Gather all lines in the data that hold the string "pixels".
======== INFORMATION SHOWN ========
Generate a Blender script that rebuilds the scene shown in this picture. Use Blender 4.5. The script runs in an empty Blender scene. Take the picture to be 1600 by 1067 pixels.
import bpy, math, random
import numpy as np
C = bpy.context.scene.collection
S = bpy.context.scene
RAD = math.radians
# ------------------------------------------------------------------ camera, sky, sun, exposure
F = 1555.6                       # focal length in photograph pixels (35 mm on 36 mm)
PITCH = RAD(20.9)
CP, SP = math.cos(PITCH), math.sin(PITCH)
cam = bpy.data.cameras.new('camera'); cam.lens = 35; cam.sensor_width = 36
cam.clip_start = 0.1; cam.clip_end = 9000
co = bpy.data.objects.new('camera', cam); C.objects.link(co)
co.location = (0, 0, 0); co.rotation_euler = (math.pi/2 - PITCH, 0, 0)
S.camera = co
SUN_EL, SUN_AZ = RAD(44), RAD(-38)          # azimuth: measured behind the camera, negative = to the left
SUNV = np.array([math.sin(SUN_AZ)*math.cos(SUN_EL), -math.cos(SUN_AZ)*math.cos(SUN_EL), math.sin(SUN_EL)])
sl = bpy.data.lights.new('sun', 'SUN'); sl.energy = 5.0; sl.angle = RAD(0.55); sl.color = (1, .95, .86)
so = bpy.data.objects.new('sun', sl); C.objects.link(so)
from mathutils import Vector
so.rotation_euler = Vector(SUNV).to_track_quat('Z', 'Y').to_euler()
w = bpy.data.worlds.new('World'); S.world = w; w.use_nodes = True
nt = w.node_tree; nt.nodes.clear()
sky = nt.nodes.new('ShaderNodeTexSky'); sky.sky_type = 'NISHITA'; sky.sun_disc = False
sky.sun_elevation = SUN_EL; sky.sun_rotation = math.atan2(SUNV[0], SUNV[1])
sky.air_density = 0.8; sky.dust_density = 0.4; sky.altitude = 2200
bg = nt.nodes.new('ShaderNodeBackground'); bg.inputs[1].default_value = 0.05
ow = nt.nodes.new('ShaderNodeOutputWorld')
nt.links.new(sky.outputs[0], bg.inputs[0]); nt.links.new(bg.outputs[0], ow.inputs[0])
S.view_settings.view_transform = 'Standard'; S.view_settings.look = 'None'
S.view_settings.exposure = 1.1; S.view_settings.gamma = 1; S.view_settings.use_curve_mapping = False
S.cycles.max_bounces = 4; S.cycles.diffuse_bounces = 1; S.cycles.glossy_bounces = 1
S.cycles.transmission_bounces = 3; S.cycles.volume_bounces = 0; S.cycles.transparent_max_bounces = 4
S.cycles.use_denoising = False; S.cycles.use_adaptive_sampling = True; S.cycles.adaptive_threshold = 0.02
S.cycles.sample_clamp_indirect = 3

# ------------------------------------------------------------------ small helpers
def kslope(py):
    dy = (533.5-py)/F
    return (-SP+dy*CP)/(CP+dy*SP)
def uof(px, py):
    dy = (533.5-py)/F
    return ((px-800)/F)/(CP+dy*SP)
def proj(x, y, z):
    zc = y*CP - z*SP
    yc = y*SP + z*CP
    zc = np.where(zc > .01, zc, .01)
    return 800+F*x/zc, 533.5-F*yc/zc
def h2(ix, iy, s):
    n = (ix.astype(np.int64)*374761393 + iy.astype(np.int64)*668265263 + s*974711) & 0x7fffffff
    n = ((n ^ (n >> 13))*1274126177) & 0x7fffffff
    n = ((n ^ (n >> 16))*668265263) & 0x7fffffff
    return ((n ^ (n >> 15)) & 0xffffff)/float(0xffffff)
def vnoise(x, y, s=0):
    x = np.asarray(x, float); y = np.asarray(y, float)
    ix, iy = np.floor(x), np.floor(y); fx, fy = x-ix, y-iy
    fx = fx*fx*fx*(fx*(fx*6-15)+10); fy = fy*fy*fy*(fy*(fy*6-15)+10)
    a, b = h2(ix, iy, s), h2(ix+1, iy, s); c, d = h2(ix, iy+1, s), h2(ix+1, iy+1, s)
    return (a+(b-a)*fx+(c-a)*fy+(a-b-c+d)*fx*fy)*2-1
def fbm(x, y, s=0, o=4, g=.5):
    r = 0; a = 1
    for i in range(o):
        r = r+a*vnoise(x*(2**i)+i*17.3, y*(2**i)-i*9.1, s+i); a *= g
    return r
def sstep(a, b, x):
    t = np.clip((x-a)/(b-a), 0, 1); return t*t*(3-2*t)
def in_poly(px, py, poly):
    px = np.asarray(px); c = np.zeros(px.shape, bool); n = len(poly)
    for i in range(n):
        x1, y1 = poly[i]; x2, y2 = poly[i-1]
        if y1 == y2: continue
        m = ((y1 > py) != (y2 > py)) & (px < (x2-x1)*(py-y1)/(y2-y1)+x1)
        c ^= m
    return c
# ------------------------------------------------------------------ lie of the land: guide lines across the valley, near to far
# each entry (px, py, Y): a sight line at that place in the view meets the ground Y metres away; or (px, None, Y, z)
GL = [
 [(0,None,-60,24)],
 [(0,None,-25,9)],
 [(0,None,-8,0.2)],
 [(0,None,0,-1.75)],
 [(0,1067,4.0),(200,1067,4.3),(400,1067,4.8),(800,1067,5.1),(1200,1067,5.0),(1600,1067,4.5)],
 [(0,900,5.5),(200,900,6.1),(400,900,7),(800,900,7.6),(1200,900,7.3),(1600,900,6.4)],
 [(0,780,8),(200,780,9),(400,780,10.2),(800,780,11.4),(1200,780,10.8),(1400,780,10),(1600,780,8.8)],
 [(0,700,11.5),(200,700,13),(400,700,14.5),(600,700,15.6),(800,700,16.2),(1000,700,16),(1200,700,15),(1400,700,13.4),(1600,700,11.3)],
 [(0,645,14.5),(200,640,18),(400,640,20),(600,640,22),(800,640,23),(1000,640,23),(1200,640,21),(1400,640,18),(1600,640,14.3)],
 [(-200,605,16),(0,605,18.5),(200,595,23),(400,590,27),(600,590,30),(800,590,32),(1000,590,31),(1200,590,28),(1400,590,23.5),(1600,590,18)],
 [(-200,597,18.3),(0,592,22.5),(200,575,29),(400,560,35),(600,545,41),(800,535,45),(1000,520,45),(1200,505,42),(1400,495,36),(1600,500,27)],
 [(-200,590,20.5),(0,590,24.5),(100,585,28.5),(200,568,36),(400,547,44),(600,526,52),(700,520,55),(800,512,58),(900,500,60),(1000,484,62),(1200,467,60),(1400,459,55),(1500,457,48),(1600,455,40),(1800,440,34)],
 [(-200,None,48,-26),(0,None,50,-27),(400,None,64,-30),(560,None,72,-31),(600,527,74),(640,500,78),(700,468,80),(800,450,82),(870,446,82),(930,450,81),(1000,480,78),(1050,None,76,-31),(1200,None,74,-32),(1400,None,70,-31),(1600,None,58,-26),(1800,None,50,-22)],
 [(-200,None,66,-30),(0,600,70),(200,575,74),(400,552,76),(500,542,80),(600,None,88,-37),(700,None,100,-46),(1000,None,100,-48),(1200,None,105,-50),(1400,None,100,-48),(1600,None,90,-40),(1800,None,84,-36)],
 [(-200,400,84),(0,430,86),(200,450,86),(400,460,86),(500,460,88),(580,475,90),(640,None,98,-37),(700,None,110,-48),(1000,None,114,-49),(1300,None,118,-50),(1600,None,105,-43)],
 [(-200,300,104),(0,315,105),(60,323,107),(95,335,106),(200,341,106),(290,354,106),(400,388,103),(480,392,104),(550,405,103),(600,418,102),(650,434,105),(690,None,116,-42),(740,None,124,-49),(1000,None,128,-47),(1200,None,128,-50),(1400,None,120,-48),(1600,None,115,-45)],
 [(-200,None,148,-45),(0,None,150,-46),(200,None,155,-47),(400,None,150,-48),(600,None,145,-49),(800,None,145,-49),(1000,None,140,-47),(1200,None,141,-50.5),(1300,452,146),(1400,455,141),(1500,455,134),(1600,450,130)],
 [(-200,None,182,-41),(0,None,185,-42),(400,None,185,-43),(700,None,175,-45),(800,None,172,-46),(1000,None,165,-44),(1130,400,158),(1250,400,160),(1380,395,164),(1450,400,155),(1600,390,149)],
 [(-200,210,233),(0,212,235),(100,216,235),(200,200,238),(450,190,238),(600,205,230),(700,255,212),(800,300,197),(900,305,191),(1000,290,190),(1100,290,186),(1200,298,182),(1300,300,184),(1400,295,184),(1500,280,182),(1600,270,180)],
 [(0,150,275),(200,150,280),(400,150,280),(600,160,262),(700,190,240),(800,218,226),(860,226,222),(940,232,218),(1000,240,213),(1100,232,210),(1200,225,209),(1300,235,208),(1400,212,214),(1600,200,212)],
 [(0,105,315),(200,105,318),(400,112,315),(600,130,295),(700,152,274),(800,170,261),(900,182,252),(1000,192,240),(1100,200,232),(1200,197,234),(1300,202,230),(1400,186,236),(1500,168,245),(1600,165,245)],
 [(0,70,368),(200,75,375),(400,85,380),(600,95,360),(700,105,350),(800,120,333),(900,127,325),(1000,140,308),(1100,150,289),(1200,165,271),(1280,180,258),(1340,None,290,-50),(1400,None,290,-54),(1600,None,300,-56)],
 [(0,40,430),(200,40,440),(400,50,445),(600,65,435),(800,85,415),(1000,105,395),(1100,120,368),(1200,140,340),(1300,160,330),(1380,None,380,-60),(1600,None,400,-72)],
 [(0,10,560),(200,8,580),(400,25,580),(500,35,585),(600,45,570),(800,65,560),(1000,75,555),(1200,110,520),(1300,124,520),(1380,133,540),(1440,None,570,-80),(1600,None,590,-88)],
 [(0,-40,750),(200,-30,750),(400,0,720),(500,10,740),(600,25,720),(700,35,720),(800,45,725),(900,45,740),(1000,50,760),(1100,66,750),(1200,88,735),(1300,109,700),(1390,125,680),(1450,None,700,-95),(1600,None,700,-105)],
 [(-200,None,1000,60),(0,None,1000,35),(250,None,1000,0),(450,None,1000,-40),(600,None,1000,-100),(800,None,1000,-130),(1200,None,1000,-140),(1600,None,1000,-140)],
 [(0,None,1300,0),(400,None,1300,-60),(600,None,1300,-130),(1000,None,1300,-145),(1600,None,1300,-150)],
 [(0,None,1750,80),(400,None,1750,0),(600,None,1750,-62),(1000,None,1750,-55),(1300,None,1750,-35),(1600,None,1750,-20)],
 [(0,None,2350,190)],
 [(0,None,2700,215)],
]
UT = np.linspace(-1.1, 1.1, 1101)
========
**SOLUTION:**
Generate a Blender script that rebuilds the scene shown in this picture. Use Blender 4.5. The script runs in an empty Blender scene. Take the picture to be 1600 by 1067 pixels.
F = 1555.6                       # focal length in photograph pixels (35 mm on 36 mm)